The Hot List

7 to Watch This February

7 to Watch This February
Ragnar Kjartansson (with cigarillo) on the set of "The Visitors" with Ricky, proprietor of Rokeby Farm

1. RAGNAR KJARTANSSON

Calling the Icelandic artist's first New York show since winning Performa's 2011 Malcolm award a triumphal return would be at odds with Ragnar Kjartansson's joyous, non-Viking demeanor—he conquers through song rather than brute force, after all. But expect to hear plenty of applause for Kjartansson's "The Visitors" at Luhring Augustine Gallery (Feb. 1-March 16), debuting a new nine-channel video installation that the 2009 Venice Biennale star created at an upstate New York farm with a Big Pink-worthy assortment of musician friends, who accompany him and others as they sing—resignedly, happily, mournfully—"Once again I fall into my feminine ways" repeatedly for 64 minutes.

2. TACITA DEAN

Known for her stunningly detailed chalk-on-blackboard drawings (and her moving 2010 documentary on Merce Cunningham, a must-see collaboration), the YBA artist Tacita Dean impressed the hardy art travelers who made it to her offsite installation of enormous Fatigues works at last year's Documenta exhibition in Kassel, Germany.

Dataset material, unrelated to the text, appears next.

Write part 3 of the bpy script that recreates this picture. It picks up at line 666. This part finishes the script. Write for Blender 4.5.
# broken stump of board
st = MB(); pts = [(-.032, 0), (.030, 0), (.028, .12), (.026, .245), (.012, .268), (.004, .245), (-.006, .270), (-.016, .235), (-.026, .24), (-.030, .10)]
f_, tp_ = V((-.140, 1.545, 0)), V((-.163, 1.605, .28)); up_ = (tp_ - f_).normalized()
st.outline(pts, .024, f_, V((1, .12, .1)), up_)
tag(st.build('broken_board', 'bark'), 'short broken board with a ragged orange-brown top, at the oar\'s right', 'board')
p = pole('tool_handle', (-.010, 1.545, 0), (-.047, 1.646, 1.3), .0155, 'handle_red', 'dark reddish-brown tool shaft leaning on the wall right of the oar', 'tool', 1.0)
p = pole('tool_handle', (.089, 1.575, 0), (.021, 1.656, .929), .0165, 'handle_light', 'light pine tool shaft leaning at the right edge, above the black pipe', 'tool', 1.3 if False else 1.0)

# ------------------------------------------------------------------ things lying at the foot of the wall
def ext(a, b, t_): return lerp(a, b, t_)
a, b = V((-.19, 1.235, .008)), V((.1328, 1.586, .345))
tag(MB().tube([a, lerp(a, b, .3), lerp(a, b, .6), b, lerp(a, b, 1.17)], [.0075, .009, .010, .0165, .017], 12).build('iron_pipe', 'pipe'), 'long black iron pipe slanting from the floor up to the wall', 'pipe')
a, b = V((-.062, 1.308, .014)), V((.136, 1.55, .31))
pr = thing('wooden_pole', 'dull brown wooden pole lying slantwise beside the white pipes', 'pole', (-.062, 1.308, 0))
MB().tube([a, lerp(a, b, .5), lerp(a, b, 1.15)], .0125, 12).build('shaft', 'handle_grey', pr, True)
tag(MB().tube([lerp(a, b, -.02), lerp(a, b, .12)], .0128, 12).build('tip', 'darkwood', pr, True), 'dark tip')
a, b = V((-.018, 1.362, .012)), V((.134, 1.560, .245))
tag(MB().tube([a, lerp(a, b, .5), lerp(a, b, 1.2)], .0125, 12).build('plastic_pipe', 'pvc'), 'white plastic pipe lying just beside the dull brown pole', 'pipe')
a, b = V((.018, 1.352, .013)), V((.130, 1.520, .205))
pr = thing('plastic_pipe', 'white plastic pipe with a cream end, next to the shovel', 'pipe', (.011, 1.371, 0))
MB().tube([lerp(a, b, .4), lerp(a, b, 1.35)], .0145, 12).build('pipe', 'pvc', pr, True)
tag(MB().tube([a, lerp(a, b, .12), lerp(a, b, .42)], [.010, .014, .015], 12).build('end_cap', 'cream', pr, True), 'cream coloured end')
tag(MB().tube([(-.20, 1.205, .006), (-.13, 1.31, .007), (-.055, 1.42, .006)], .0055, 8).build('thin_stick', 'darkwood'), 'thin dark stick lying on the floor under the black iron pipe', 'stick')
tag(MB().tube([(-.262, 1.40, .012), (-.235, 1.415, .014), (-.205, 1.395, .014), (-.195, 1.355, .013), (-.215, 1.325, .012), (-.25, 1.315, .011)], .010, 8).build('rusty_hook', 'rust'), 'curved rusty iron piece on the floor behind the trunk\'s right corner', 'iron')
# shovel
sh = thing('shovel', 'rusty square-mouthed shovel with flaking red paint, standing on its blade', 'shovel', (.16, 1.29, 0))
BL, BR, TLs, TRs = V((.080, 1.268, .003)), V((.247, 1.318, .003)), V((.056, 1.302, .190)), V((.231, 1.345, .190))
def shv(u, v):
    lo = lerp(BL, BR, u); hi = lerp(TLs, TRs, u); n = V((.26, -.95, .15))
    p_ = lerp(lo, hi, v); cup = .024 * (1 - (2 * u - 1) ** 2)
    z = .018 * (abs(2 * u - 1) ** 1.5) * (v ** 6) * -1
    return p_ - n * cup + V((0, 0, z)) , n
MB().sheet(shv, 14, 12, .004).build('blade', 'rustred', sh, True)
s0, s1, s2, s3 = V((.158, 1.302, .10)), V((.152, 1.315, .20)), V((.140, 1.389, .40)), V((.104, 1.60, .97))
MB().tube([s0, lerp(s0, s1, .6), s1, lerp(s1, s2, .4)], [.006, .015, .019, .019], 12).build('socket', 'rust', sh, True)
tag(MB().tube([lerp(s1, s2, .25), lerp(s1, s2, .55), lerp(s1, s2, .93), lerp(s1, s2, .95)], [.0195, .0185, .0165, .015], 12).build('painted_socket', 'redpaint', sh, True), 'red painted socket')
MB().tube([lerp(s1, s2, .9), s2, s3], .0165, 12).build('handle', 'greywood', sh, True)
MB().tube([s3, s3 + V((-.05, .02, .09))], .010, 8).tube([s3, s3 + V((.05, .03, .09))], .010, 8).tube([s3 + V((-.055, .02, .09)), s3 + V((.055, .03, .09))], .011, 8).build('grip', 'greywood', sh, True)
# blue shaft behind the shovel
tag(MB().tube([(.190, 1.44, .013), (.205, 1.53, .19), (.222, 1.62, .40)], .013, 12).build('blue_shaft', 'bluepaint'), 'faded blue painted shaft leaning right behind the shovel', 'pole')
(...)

Now others will have a chance to see these six show-stopping mountainscapes of the Himalayas, which the artist made after a trip to Afghanistan, when they come to Marian Goodman Gallery (Feb. 1-March 9).   

3. THE VOGELS

For more than half a century Herb and Dorothy Vogel existed as a counterpoint to the excesses of the art market, saving what they could from their modest professions (a postal officer and a librarian, respectively) to buy small artworks from the Minimalist and conceptual artists they admired—in the process amassing a historic collection of work by figures like Cindy Sherman, Robert Mangold, Christo, Richard Tuttle, Dan Graham, and many more. Herb passed away last year, but the two will always live on together—like a goodly couple out of one of Ovid's Metamorphoses—in the form of their art collection, 50 works of which are going on view at Los Angeles MOCA (Feb. 10-March 28). 

4. DAVE MIKO/TOM THAYER

The last time Dave Miko and Tom Thayer had a collaborative show—the zany "New World Pig" at The Kitchen in 2011, which projected Thayer's scratchy animations on Miko's flat-faced paintings—it was widely seen as announcement of two exciting new talents, with Thayer in particular going on to have further buzzy exposure with a room of his strangely scenographic paintings (they look like theater props) in the last Whitney Biennial. Now the two artists are coming back for another joint effort at Eleven Rivington (Feb. 17-March 16), leaving one to wonder if it's Miko turn to break out this time around. 

5. HOPE GANGLOFF

With her lovely lines and loose-limbed hipster protagonists, the artist Hope Gangloff has always resembled a kind of fun-loving Egon Schiele off the L stop, creating portraits that captured her social life in Brooklyn with splendid precision, not to mention loveliness. However, her new show at Susan Inglett Gallery (Feb. 15-March 23) might mark a not-so-subtle change of pace, since a while back she traded her club-hitting life in the borough for a bucolic existence on an Upstate New York farm (not Kjartansson's though)—making one eager to see how her art transitions from urban grit to countrified earthiness.

6. ROY LICHTENSTEIN

Fifteen years after running its famous Jackson Pollock profile asking "Is He the Greatest Living Painter in the United States," Life magazine followed that up with another article, "Is He the Worst Artist in the U.S.?", about Roy Lichtenstein. Henry Luce's glossy got art wrong every now and then, as Britons will discover with the opening of Tate Modern's most sweeping survey of the artist to date (Feb. 21-May 27), bringing his great comic-book-inspired canvases to the birthplace of Pop art (c.f. London's Independent Group, 1952) in a show co-curated by Sheena Wagstaff, who has since joined New York's Metropolitan Museum of Art as the head of its contemporary division.

7.  JAY DEFEO

For years, if San Francisco Beat-era artist Jay DeFeo was known at all, she was known for the obsessive masterwork to which she devoted her life: The Rose, an 11-foot-tall mandala-like sculptural painting composed of nearly one ton of pigment, which she spent 30 years working on in a haze of brandy and cigarettes. Now that legendary totem (the subject of an elegiac 1965 film by Bruce Conner) will go on view at the Whitney—which spent years and a fortune to restore the work—alongside a retrospective of the late artist making the case that her greatness is supported by a rich body of work, not just one spooky, tragedy-tinted piece.